Rusya'nın Türkiye'den 1,8 milyar dolar civarında gıda ithalatı yaptığını anlatan Eker, şu bilgileri verdi:
"Bizden talep ettikleri hususlar var. Beyaz et, süt ve süt ürünleri, yumurta gibi bazı kümes hayvanlarının ürünleri var. Biz bu meseleye stratejik bakmak durumundayız. Şu anda Rusya Federasyonu'nun siyasi veya ticari sebeplerle bir pazardan mal almama, başka pazara yönelme gibi bir tutumu var. Bu ülkelerin kendilerini ilgilendiren bir husus. Bizi ilgilendiren kısmı, biz burada diğer pazarlarımızı da dikkate almak suretiyle ilave tedarik yapıp yapamadığımıza bakacağız. Ayrıntılı bir şekilde bunun hesabını kitabını yapıp sektör mensuplarımızın da görüşlerini alacağız."

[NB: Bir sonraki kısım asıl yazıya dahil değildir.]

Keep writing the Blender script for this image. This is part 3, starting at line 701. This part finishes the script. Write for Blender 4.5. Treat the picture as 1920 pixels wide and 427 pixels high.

Eker bir başka soruyu yanıtlarken de gıdanın enflasyon sepetindeki ağırlığında, uluslararası parametreler gibi unsurların da dikkati alınması gerektiğini söyledi.
Aşırı derecede liberal bir tarım politikası uygulandığında "kalıcı servet alanının" uzun vadeli değerlendirilemeyeceğini anlatan Eker, Yeni Zelanda dışında dünyada her ülkede tarımın desteklendiğini ifade etti. Eker, "Yeni Zelanda 1980'lerden itibaren desteği kesmiş durumda. Oradaki tabiat şartları, üretim politikası... Yağmur çok yağıyor, ot çok. Hayvanları çayıra salıyorlar Mevlam da kayırıyor. Bunun dışında dünyanın neresinde olursa olsun parası olan bütün ülkeler tarımı destekler" değerlendirmesinde bulundu.
Bunları desteklemek durumunda olduklarını anlatan Eker, Biz kendi üretim ihtiyacımız için ithalat yapmıyoruz. Sadece Toprak Mahsulleri Ofisi (TMO) gerektiğinde piyasaya bir müdahale kurumu olarak, piyasayı regüle etmek anlamında imkan veriyor" dedi.
Tarım sektörüne yönelik destekleme ve Fiyat İstikrar Fonu (DFİF) desteklerinin artırılıp artırılmayacağına ilişkin bir soruyu yanıtlayan Zeybekci, amaçlarının DFİF kaynaklarının miktarını yıllık ihracatın yüzde 1'i seviyesine çıkarmak olduğunu dile getirdi.